Now, there are other ways to achieve deniability – other ways to pretend that you never said what you appeared to say. You could mumble your utterance and then pretend you’d been misheard, or you could insinuate it rather than saying it outright, and then pretend you were insinuating something else. But, as I argue in the first part of my paper, claiming that one was joking can be an especially effective way of achieving deniability, because of the aesthetic element of a joke: joking aims at amusement.
Why does this aesthetic element of joking help with deniability? Well, on the one hand, it saves you from having to come up with a plausible alibi for your speech act. If you claim that you really meant something else, you’re going to have to say what that other thing was – and it better be something you could reasonably have meant at that point in the conversation, or your denial isn’t going to be very plausible. But joking gets you out of providing such an alibi, or so I argue, for the aesthetic aspect of joking gives you a kind of poetic licence. If you were joking, you don’t need to justify your joke as an acceptable conversational move, because you weren’t trying to further the aims of the conversation: you were just trying to make people laugh.
And on the other hand, it’s pretty embarrassing to have a bad sense of humour, and that’s something you can use to your advantage as well. Drawing on Kate Manne’s recent discussion of moral gaslighting, I argue that the aesthetic aspect of joking allows political speakers to perform what I call ‘aesthetic gaslighting’, whereby they can make hearers feel aesthetically defective – lacking in a good sense of humour – for thinking that the speaker’s original utterance was sincere. In other words, you can characterize anyone who took you seriously as a humourless boor – and that’s not something anyone will want to admit to in a hurry.
So far, I’ve been asking you to imagine that you’re a politician who wants to obtain deniability for something you said in the past. But I think there’s a second important role for joking in political speech which is more forward-looking. For imagine now that you’re a politician who wants to influence your hearers to dislike your opponent, by making spurious claims about them. Obviously, you can’t assert these claims outright, or you’ll land yourself in the same kind of hot water you were in in the previous thought experiment.
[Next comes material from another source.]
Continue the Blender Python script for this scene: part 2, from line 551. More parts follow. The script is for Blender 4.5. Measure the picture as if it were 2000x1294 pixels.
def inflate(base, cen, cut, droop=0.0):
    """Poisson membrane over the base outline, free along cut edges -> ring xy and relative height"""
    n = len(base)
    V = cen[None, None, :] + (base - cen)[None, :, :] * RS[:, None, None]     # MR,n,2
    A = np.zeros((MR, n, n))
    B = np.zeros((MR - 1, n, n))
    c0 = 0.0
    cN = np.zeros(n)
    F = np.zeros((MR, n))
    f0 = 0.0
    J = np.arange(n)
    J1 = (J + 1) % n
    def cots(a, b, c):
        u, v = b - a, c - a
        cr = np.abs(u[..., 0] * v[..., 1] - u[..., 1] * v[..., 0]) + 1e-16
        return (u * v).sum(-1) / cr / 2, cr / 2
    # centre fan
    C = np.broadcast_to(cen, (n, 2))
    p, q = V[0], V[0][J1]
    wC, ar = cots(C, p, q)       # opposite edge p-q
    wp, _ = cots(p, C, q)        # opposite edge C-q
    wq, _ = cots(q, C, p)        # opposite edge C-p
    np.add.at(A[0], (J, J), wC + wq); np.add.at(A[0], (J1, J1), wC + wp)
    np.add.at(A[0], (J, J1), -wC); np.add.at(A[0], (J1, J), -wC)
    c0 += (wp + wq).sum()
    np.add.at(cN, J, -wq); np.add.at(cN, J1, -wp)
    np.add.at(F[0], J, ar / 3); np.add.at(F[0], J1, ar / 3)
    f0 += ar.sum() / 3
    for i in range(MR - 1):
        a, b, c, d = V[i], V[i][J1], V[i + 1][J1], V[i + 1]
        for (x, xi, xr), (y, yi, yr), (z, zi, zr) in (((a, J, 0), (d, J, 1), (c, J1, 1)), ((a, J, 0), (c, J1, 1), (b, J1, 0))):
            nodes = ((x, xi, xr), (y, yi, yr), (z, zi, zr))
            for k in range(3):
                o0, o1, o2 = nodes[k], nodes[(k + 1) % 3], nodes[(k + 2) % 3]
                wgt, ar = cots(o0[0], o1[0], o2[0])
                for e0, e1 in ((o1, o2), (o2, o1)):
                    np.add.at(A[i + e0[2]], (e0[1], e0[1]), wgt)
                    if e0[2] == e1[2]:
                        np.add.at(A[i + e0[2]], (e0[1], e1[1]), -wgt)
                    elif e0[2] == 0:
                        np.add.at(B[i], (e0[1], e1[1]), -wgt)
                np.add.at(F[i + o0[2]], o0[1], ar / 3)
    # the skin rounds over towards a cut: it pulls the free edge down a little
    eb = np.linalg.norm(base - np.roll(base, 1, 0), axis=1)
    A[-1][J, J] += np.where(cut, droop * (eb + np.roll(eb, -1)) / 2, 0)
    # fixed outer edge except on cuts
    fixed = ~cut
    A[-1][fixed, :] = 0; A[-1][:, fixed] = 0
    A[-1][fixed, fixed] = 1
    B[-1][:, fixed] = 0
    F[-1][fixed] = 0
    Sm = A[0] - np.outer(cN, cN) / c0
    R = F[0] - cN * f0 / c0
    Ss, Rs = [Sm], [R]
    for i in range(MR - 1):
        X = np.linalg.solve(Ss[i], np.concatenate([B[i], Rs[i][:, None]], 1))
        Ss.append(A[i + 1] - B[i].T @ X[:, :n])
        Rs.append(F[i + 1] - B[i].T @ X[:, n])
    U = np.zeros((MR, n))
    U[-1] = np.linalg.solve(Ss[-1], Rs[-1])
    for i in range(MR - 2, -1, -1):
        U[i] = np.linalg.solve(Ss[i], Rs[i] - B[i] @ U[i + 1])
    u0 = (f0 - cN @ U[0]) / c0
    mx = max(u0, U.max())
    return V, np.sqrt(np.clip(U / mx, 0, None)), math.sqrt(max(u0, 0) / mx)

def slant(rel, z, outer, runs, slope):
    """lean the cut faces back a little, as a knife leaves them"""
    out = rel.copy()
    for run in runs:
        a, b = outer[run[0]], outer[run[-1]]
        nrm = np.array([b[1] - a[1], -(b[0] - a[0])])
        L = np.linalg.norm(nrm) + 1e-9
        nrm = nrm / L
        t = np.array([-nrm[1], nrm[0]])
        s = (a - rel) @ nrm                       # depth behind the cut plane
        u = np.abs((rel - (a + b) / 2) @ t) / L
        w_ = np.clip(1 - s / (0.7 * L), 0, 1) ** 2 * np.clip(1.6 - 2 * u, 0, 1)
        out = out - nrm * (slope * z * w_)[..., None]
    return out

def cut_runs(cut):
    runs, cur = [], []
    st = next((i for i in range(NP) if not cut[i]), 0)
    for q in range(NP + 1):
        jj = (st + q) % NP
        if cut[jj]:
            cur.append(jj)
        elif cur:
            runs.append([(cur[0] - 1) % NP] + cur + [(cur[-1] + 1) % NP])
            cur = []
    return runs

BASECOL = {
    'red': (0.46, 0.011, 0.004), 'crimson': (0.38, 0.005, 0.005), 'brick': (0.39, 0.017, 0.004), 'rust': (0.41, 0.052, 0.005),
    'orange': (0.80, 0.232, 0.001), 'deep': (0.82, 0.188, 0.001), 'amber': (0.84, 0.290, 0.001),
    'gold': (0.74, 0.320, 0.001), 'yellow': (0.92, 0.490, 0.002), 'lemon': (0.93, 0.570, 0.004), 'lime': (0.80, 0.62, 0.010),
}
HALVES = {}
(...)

But what if you make a joke about these spurious claims instead? That might avoid the accountability issue, but does making a joke of it ruin your attempts to influence your hearers?
In the second part of my paper, I argue that on the contrary, joking about spurious claims about your opponent can still influence your hearers – in fact, it may be a more effective way of influencing them than asserting the claims outright. First of all, it may be true that if you’re joking, then you haven’t sincerely performed any speech act: you haven’t actually asserted, or asked, or promised, or requested anything, but only did so in jest. But that doesn’t mean your pseudo-speech act hasn’t had any genuine effects. In particular, an assertion said in jest can still raise something to salience – even if you’re just kidding about your opponent having connections to ISIS, this still raises that possibility to salience in your hearers’ minds. And, I argue, this raising to salience may affect their subsequent thinking and action. Moreover, when it comes to raising to salience sexist or racist views, experimental data suggests that doing so in jest rather than sincerely can make your hearers more likely to act on their pre-existing sexist or racist biases – and not only that, but its negative effect on hearers’ behaviour is even greater than when sexist or racist views are asserted sincerely. Great news for the seedy politician. Not such good news for everyone else.